Vista

Vista box

I should be working on my case comment, I know. But somehow, Cuerrier just can’t get me as worked up as Vista does.

I run Ubuntu and it’s great. Sure, there’s a little bit of hacking to be done to get wireless working, and hibernate and suspend are unreliable but it just runs so smoothly. Once you get Linux up and running, it just keeps going forever.

I have briefly used Vista. It came pre-installed on my laptop, so I have booted into it a few times in the past year. But I am now forced to enter the Vista world by the Faculty of Law. They will allow us to type our exams, but only with nanny software installed. The nanny software only runs in Windows. And so here I am.

My brief encounters with Vista led me to form a generally positive opinion. It looks fairly nice and, from what I hear, the security is much-improved. Sure, there were some shaky months at the beginning but I’m sure we all remember Windows Millennium, the switch from Windows 98 to XP (since we all skipped Millennium), the switch from OS9 to OSX, or the switch to Leopard (or whatever jungle cat the latest OSX is named after). Switching is hard work. Drivers break, software doesn’t work, hardware is no longer supported. And you were just getting used to the last version.

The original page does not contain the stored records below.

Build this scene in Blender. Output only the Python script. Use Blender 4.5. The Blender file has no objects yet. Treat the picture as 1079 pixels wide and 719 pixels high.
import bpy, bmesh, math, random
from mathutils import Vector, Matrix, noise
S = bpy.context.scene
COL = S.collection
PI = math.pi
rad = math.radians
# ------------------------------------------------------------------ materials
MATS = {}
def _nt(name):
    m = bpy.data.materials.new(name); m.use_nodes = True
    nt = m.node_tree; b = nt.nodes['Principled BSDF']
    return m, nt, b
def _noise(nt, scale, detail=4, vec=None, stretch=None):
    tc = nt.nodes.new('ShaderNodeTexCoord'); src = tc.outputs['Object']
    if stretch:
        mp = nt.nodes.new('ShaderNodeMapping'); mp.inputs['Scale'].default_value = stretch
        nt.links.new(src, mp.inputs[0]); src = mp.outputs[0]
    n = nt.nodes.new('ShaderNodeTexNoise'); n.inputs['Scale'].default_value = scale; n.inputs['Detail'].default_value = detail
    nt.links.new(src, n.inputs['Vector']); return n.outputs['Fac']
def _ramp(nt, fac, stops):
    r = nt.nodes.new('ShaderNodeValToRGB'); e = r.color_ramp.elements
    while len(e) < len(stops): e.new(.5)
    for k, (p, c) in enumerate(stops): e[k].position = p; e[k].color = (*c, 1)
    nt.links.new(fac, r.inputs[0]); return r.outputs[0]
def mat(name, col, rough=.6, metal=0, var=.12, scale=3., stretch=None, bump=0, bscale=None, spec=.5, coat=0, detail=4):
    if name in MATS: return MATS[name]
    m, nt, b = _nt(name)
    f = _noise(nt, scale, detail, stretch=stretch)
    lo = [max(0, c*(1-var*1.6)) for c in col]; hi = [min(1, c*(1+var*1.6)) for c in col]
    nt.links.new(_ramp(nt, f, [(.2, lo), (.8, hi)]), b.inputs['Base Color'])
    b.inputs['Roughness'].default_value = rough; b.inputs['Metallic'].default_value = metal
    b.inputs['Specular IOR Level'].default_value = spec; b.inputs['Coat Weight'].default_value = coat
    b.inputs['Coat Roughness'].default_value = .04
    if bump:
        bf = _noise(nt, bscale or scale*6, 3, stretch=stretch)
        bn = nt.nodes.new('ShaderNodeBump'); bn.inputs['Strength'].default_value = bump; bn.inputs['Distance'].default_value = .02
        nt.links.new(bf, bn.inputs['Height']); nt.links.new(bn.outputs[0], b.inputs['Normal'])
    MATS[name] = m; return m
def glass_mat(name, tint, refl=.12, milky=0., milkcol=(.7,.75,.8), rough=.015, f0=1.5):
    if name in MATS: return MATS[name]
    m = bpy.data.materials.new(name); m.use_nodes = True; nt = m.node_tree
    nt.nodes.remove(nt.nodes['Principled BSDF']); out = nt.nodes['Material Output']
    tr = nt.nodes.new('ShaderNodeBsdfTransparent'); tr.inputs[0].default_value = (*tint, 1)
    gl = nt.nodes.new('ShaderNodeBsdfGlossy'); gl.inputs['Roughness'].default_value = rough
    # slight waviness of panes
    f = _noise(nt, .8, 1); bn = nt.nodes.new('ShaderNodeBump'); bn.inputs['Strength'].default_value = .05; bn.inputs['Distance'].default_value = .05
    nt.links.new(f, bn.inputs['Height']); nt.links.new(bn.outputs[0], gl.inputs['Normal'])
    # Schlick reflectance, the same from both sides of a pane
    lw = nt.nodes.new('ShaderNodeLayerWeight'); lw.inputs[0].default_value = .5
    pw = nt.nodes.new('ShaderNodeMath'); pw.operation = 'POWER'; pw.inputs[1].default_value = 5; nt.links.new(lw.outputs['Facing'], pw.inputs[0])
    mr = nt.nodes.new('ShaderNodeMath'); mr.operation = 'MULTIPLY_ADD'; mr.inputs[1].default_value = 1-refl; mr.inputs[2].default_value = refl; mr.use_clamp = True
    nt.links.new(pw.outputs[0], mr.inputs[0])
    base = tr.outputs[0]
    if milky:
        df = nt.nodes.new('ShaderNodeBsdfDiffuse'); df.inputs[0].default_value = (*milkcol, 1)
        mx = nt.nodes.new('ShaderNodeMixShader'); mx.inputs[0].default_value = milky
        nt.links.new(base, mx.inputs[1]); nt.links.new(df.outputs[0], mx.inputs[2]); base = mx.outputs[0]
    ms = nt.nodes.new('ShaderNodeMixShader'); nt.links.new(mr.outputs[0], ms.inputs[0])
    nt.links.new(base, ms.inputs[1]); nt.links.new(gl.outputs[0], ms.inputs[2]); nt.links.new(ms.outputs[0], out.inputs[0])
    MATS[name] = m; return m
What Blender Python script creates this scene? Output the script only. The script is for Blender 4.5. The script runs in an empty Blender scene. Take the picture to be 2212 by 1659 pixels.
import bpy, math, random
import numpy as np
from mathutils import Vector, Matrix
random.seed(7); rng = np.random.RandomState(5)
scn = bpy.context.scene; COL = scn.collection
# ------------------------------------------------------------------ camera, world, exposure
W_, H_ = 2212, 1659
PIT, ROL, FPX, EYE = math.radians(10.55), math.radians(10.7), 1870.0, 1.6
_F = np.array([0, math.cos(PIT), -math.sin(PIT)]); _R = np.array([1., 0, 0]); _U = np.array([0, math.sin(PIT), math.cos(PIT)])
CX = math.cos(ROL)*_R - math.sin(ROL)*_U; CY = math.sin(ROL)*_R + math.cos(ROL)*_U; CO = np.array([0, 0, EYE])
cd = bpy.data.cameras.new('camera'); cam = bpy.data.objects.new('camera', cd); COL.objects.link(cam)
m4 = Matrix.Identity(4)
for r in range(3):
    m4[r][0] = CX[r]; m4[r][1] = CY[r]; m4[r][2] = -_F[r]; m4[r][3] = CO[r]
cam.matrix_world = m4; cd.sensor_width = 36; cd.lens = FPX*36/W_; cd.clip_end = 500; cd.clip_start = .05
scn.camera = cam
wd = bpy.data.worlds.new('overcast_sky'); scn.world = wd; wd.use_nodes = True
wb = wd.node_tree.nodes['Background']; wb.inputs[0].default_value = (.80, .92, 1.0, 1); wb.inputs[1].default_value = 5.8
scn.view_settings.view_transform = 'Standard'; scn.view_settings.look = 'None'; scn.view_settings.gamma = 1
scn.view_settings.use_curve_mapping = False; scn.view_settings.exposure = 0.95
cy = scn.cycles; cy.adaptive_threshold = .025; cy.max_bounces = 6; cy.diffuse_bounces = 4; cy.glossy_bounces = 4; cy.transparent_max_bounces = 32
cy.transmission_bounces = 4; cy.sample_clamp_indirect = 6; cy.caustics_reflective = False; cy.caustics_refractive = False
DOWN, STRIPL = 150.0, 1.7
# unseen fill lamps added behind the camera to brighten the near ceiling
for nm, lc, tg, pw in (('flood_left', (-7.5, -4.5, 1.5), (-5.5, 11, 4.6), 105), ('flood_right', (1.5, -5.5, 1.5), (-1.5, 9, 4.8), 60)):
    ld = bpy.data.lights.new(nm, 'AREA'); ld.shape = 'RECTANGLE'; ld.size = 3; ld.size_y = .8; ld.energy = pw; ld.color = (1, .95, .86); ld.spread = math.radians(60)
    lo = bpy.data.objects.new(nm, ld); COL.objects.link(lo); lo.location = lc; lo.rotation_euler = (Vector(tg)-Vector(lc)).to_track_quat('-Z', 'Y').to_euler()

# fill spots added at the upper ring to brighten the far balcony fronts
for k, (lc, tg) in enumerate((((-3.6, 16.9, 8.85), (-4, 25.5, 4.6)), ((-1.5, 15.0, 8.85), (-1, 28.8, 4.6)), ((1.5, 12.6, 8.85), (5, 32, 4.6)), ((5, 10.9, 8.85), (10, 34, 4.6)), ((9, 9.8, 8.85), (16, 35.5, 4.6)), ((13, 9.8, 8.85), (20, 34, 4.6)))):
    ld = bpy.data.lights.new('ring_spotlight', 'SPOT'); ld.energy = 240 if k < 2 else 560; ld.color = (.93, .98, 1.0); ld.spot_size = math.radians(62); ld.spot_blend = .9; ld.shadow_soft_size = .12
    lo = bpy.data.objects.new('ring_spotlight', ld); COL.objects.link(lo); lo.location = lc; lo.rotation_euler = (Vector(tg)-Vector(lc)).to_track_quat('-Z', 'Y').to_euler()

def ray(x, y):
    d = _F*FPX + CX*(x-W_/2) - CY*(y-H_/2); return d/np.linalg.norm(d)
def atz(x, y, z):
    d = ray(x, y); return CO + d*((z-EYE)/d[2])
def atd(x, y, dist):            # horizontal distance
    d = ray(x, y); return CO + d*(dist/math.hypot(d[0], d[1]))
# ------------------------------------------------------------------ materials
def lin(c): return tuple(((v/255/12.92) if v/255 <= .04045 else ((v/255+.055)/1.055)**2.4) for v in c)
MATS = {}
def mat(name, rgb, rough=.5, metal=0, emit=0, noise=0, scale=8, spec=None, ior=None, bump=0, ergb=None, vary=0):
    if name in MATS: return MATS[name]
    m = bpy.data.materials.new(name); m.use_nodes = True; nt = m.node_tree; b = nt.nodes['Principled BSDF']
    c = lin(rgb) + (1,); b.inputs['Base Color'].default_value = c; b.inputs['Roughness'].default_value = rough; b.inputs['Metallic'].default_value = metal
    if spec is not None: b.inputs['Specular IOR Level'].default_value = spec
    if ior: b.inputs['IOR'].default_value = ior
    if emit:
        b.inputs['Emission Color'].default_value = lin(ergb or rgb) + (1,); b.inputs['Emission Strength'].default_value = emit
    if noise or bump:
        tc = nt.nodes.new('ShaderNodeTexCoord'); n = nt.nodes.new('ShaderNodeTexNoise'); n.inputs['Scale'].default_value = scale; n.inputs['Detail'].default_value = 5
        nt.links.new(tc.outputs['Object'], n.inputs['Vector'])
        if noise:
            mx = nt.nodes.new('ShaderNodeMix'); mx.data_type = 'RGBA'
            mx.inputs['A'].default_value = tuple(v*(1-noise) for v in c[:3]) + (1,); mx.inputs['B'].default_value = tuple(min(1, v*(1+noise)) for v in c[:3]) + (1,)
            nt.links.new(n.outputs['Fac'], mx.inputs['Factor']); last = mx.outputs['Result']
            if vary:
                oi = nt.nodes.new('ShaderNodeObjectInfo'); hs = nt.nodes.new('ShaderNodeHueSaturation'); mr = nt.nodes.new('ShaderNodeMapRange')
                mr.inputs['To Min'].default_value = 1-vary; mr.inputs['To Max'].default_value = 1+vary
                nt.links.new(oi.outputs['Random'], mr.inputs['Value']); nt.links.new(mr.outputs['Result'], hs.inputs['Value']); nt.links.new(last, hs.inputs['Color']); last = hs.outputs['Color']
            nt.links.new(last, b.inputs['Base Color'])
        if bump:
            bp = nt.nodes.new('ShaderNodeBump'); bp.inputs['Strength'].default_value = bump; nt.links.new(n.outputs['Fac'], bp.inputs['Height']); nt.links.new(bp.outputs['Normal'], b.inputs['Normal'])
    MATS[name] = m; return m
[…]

So I dismissed the complaints. “People will settle in,” I told myself. And then I used Vista.

At points last night, I was nearly in tears. Things weren’t where I left them in XP. TrueCrypt caused Explorer to hang and I couldn’t figure out how to open the task manager—I finally did figure it out and the computer just died when I opened it. And now, I have spent hours installing updates after finally convincing Windows that updates did exist. It does this thing just before it’s about to confirm that I really want to do something where the screen goes black for a second. It is scary. I’m pretty sure I screamed—maybe not quite screamed, but emitted a sound of some sort—once or twice when this happened.

I don’t know what happened. The last time I used Windows it was XP. Ugly, clunky, but familiar. Now it reminds me of MacOS. Why? MacOS scares me. I want my computers to act like computers. I’ll be glad when this is over.